A primeira corrida realizou-se em 1909, e teve vários acidentes mortais provocados pela reduzida aderência do piso em pedra. O revestimento foi mudado e foram colocados 3,2 milhões de tijolos ao logo das 2,5 milhas (4.023 m), daí nasceu o nome brickyard. Ainda hoje se mantém uma faixa original na linha de meta, que, como manda a tradição, é beijada pelos vencedores.

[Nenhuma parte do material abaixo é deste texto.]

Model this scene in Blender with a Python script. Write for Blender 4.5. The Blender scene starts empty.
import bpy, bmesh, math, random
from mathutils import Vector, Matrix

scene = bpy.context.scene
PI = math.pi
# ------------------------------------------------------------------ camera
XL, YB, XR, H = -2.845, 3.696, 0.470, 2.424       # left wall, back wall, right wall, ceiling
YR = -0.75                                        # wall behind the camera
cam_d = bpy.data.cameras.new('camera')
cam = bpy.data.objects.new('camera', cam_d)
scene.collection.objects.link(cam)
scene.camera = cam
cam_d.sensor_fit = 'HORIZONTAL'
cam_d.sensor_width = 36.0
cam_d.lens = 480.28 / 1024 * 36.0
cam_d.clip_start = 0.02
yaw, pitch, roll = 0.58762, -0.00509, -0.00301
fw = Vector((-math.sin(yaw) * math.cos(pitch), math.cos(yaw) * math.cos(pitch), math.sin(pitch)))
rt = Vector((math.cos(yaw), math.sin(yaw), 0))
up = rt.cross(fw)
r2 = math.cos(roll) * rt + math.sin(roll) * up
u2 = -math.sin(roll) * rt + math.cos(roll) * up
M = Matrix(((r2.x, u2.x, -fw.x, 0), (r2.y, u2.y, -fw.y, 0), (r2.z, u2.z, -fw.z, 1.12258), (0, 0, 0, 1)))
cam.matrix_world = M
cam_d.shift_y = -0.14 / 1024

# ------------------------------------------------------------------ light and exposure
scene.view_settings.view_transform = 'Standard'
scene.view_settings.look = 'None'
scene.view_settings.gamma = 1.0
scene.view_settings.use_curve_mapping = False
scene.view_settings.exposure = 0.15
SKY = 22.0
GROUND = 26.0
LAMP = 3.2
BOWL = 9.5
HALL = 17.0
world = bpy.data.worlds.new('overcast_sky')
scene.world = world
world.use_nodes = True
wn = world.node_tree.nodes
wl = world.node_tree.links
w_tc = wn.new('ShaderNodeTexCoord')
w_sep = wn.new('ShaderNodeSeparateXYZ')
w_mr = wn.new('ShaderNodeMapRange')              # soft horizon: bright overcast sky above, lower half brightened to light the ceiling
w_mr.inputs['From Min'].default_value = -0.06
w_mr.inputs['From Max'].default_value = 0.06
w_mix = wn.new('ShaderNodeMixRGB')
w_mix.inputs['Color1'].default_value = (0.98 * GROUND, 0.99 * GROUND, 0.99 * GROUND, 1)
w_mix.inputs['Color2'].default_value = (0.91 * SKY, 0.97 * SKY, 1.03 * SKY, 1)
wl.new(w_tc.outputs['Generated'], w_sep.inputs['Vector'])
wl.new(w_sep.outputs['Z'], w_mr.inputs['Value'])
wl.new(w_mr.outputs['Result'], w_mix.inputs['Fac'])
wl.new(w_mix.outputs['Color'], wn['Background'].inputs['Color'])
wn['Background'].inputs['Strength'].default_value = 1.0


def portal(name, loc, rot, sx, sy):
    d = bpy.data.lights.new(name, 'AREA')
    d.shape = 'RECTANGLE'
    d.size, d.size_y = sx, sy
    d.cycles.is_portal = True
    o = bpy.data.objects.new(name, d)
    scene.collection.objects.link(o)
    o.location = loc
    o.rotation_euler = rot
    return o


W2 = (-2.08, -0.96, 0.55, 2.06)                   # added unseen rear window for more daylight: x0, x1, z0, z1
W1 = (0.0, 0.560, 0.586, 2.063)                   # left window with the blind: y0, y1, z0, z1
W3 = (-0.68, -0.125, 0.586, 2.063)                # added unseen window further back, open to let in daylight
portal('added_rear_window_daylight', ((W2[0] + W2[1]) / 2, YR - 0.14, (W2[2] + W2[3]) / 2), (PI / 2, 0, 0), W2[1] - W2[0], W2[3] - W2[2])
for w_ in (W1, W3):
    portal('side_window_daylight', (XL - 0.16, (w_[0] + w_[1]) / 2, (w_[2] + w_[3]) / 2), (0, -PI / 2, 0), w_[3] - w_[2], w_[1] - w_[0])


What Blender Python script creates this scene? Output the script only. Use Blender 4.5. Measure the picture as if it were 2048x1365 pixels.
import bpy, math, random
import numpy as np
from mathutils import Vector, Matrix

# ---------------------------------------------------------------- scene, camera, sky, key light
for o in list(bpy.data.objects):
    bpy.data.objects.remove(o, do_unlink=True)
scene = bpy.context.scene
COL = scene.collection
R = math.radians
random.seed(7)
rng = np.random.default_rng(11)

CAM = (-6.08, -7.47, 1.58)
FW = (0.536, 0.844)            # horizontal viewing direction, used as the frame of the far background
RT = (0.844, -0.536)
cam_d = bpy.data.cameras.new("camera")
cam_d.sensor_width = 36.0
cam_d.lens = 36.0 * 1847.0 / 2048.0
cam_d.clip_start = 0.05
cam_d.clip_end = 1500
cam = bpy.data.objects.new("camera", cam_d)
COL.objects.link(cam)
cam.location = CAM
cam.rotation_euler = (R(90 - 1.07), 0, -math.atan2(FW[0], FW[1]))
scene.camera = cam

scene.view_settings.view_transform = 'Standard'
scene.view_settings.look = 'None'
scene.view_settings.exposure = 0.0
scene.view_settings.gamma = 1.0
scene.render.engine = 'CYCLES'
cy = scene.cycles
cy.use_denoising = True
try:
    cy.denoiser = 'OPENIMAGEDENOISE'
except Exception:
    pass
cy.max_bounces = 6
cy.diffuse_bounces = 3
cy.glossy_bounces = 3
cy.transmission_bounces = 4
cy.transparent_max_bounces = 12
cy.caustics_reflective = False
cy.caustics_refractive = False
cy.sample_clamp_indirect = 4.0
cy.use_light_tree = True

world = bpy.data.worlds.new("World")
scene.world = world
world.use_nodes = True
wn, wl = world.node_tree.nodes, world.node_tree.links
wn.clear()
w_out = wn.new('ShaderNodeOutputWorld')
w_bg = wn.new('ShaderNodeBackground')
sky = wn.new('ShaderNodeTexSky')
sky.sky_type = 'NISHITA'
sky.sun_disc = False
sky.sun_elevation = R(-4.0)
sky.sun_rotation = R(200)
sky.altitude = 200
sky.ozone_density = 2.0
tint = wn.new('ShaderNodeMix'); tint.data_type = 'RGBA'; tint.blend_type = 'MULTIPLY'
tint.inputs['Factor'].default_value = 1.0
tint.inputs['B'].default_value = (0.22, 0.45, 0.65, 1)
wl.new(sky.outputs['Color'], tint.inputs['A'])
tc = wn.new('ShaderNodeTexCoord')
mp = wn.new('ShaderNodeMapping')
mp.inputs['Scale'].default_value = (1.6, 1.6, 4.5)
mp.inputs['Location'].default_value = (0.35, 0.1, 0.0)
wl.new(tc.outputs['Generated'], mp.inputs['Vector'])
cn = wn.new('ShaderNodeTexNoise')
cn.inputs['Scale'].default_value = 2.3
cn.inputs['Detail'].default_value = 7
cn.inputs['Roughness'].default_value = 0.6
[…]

A primeira edição das 500 Milhas realizou-se há precisamente 110 anos (30 de maio de 1911). Ray Harroun (Marmon Wasp) ganhou a corrida com uma média de 119,3 km/h e recebeu um prémio de 14.250 dólares (11.700 euros). Como fez a prova sozinho – os outros pilotos levavam um mecânico a bordo – decidiu colocar um espelho de 7×20 cm para ver onde andavam os rivais. Resultado: não só ganhou, como inventou o espelho retrovisor.
Nos primeiros anos, os carros eram basicamente todos de motor dianteiro e tração traseira, a que os americanos chamavam de roadsters. Em 1930, foi criada a categoria Indycars, com base em modelos de série, para atrair grandes construtores como a Ford, Buick e Studebaker. Em 1939, os Indycars converteram-se em monolugares, foi a época de ouro dos pilotos e marcas americanas.
A Europa invadiu Indianapolis na década de 60 A supremacia americana foi quebrada pelo génio de Colin Champan e mestria de Jim Clark, que impuseram o Lotus 38/Ford na edição de 1965. No ano seguinte, assistiu-se a um feito único. O rookie Graham Hill venceu as 500 Milhas de Indianapolis, e conseguiu a mítica Triple Crown, atribuída a quem vence a clássica americana, as 24 Horas de Le Mans e o Grande Prémio do Mónaco de Fórmula 1. Até hoje, foi o único a levar para casa essa distinção.
A guerra entre famílias americanas faz parte da história deste grandioso evento, e nomes como Foyt, Unser e Andretti travaram duelos fantásticos. A.J. Foyt é um símbolo vivo das 500 Milhas. Participou em 35 edições consecutivas (de 1958 a 1992), e venceu quatro vezes.
Vários campeões do mundo de Fórmula 1 atravessaram o Atlântico para desafiar a lei de Indianapolis. Jim Clark, Graham Hill, Emerson Fittipladi, Mário Andretti e Jacques Villeneuve, arriscaram e ganharam. O vencedor de 1969, Mario Andretti, fez um comentário que continua bem atual: “É uma pista que devemos respeitar. Exige a máxima concentração devido à alta velocidade, acontece tudo muito depressa”, já o piloto brasileiro ficou célebre ao dizer: “aquilo é coisa de malucos”, é, portanto, um bom maluco, pois ganhou duas vezes.
Os acidentes são a parte negra desta corrida selvagem. Até 1974 havia, em média, uma morte por edição. Atualmente, embora a velocidade seja muito superior, os acidentes mortais são raros.
A participação de mulheres esteve proibida durante várias décadas. Essa regra caiu em 1977 com a participação de Janet Guthrie. Danica Patrick foi a melhor representante feminina, com o 3.º lugar em 2009. Este ano, Simona de Silvestro desistiu no final da corrida.
Entre muros a 382 km/h. Todas as equipas utilizam o mesmo chassis em fibra de carbono e kevlar fabricado pela Dallara. A Chevrolet e Honda fornecem os motores V6 2.2 biturbo, com 750 cv, que permitem atingir 386 km/h. As corridas em ovais são sinónimo de alta velocidade, como ficou demonstrado na qualificação deste ano, onde o pole seater fez a bonita média de 372 km/h! Continua por bater o recorde da volta mais rápida em corrida feita à incrível média de 379,9 km/h, e da pole position com 382,2 km/h de média!
Para rodar numa pista oval, os carros têm uma afinação específica e são assimétricos. A dimensão e pressão dos pneus, a geometria da suspensão e as molas do lado esquerdo são diferentes das do lado direito, tudo isto para manter o equilíbrio nas curvas.